▸ Brief
Output the first line of the listing and each line after it, up to and including the line that contains "co.location = (0, 0, 0);", exactly as written, minus the pictures.

"""

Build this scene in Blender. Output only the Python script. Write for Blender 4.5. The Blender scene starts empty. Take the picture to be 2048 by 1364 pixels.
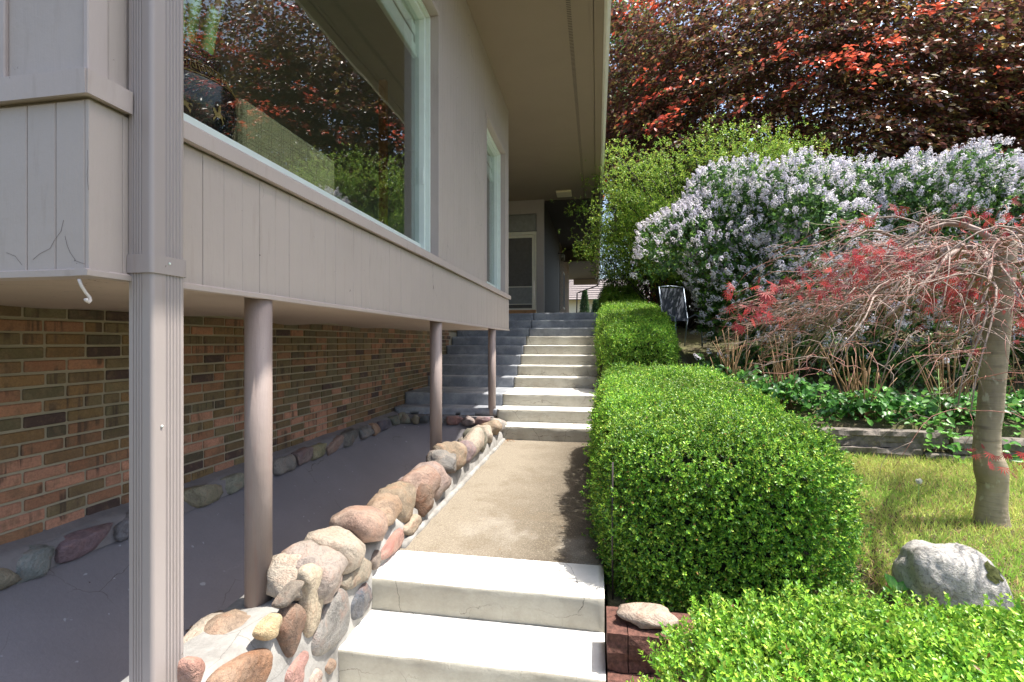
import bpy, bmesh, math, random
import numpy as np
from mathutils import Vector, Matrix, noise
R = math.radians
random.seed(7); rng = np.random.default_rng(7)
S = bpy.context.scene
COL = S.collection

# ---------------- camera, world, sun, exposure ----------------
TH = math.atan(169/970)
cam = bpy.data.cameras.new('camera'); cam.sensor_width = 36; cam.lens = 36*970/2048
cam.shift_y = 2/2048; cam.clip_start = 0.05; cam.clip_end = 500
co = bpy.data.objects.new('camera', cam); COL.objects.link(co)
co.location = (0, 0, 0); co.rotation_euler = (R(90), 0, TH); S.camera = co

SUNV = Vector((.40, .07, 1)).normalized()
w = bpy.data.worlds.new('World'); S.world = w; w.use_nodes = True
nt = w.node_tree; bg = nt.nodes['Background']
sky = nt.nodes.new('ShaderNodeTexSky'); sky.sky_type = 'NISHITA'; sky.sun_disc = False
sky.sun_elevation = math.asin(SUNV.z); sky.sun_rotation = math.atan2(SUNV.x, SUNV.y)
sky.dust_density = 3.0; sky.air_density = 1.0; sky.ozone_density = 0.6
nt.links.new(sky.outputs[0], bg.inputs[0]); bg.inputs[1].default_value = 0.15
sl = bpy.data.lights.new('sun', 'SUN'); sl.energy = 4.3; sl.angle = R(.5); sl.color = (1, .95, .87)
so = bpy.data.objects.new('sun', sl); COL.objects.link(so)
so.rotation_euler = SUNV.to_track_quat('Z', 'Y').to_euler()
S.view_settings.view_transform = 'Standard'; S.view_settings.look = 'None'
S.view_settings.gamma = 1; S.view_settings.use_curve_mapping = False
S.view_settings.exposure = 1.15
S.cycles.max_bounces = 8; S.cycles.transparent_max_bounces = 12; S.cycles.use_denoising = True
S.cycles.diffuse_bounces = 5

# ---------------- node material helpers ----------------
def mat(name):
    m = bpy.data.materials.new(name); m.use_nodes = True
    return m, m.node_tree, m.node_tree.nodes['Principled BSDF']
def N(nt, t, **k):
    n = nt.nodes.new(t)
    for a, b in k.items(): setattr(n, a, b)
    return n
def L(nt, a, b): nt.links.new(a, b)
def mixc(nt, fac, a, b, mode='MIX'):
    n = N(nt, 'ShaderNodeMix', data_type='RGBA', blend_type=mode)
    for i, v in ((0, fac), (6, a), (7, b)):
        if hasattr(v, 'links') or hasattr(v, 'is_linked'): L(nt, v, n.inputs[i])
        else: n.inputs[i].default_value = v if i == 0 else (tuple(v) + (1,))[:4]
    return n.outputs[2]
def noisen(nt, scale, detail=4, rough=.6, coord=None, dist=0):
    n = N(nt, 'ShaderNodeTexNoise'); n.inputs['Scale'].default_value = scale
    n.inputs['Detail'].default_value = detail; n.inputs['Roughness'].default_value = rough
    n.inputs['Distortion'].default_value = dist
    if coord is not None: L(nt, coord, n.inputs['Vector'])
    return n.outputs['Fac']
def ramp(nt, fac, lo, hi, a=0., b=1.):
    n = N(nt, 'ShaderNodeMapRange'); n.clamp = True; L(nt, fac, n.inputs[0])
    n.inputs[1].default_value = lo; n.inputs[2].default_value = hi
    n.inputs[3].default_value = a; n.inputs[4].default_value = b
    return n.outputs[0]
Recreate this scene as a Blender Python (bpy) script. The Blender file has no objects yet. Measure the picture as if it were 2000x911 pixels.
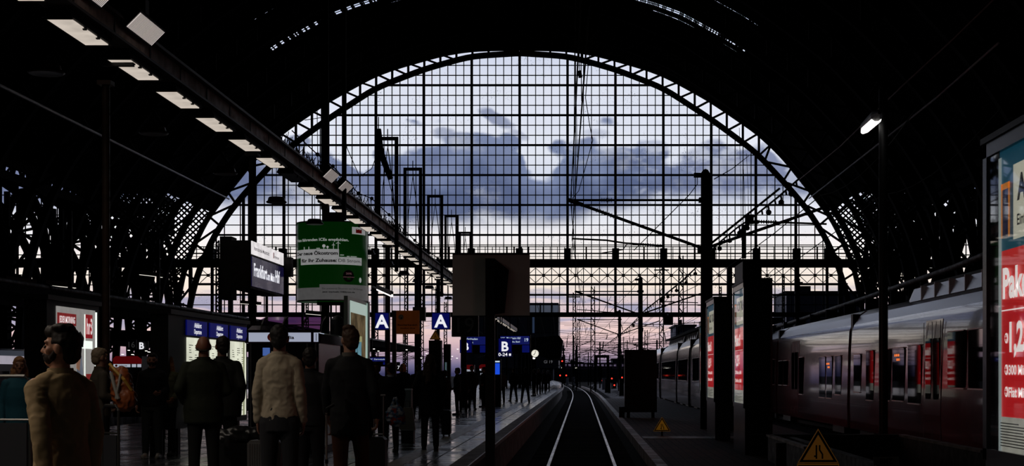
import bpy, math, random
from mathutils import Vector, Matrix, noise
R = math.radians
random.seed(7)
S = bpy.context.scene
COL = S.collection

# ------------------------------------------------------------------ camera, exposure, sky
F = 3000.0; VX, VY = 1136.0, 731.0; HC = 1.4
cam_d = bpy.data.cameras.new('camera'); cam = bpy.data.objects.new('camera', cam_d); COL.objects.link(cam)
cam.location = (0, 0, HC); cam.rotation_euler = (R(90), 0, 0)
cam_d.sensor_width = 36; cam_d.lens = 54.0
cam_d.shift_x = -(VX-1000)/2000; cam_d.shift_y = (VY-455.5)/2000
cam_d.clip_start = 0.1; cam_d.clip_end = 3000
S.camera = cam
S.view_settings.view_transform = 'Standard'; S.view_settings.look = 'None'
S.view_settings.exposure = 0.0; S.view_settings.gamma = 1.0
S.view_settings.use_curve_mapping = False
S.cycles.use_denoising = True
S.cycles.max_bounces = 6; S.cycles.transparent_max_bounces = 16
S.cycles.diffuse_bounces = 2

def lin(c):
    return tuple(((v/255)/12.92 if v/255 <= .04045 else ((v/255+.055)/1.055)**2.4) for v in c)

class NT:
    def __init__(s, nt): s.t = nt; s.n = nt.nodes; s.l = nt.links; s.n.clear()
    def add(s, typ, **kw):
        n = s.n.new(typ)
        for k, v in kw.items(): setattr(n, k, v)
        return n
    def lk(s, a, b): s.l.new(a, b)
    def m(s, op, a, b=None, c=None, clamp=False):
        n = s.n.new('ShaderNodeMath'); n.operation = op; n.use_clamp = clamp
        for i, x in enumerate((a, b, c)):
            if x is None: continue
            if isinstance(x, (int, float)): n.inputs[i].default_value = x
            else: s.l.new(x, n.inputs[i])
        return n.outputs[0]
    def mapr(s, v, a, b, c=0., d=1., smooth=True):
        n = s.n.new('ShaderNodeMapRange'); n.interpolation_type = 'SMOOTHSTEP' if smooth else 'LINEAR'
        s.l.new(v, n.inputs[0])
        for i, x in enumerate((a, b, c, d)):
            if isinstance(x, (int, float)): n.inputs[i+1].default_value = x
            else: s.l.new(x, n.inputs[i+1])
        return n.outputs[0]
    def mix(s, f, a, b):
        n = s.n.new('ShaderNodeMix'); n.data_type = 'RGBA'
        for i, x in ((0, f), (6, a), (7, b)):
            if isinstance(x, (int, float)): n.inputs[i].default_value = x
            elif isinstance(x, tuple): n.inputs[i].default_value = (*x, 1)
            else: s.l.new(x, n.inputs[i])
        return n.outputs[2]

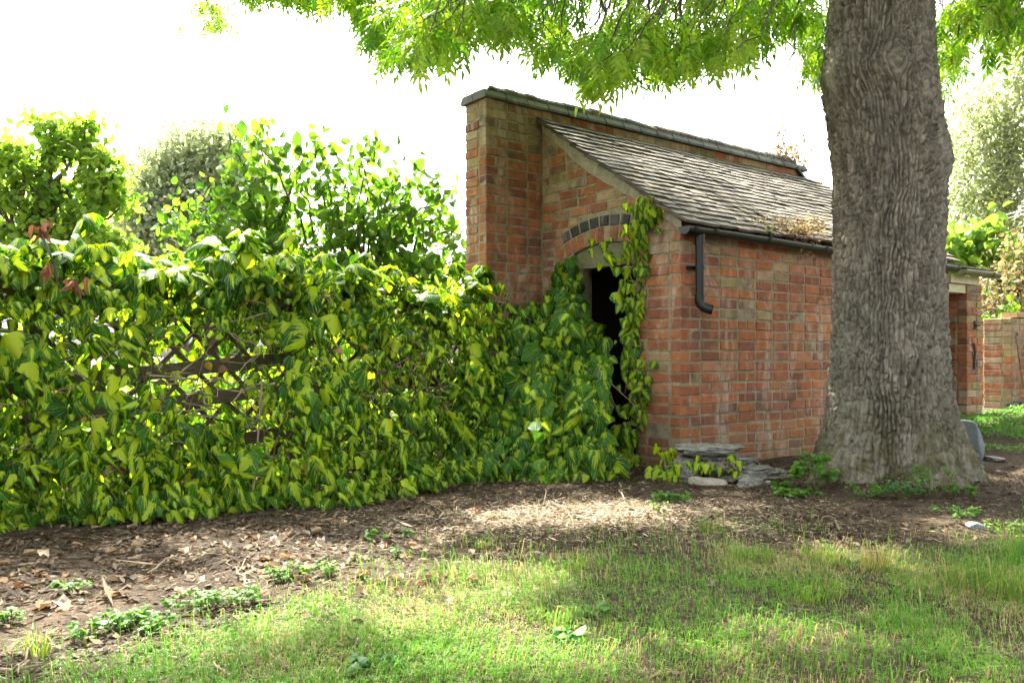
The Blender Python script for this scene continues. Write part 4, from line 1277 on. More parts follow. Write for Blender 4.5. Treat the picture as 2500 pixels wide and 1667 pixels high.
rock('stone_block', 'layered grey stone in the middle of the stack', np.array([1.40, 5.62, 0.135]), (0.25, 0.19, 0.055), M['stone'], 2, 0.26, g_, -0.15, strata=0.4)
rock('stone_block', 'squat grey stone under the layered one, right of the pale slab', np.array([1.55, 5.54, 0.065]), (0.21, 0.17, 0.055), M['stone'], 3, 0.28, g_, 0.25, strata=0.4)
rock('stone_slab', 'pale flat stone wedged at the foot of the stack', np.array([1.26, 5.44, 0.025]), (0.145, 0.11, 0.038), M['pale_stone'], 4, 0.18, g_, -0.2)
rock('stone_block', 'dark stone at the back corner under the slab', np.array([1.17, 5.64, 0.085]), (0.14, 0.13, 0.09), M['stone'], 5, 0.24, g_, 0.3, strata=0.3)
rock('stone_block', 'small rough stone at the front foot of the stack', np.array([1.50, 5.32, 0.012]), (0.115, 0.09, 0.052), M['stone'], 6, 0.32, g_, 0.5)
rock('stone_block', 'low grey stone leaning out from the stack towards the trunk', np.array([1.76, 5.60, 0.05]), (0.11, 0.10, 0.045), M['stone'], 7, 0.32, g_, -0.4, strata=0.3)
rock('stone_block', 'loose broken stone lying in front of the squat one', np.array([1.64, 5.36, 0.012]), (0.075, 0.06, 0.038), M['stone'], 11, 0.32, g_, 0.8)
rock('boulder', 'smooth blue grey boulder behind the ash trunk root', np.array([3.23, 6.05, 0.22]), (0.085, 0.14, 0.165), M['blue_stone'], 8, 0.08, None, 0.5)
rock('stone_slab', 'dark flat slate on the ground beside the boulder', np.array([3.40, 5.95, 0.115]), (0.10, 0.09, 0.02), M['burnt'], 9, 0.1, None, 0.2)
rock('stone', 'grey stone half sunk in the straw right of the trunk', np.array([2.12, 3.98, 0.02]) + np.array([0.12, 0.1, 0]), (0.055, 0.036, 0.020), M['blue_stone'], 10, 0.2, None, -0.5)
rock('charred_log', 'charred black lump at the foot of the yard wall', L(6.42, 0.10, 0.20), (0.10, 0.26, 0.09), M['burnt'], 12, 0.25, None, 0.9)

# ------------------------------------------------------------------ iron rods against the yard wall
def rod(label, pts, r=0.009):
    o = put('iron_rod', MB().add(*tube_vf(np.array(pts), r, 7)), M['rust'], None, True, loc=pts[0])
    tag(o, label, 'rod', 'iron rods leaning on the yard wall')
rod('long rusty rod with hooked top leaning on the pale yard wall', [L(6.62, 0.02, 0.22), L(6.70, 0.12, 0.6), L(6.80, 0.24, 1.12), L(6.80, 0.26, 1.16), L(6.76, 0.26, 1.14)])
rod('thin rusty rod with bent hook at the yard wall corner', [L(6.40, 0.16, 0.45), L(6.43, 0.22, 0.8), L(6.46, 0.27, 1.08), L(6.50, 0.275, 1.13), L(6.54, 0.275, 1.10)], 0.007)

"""

▸ In response
Build this scene in Blender. Output only the Python script. Write for Blender 4.5. The Blender scene starts empty. Take the picture to be 2048 by 1364 pixels.
import bpy, bmesh, math, random
import numpy as np
from mathutils import Vector, Matrix, noise
R = math.radians
random.seed(7); rng = np.random.default_rng(7)
S = bpy.context.scene
COL = S.collection

# ---------------- camera, world, sun, exposure ----------------
TH = math.atan(169/970)
cam = bpy.data.cameras.new('camera'); cam.sensor_width = 36; cam.lens = 36*970/2048
cam.shift_y = 2/2048; cam.clip_start = 0.05; cam.clip_end = 500
co = bpy.data.objects.new('camera', cam); COL.objects.link(co)
co.location = (0, 0, 0); co.rotation_euler = (R(90), 0, TH); S.camera = co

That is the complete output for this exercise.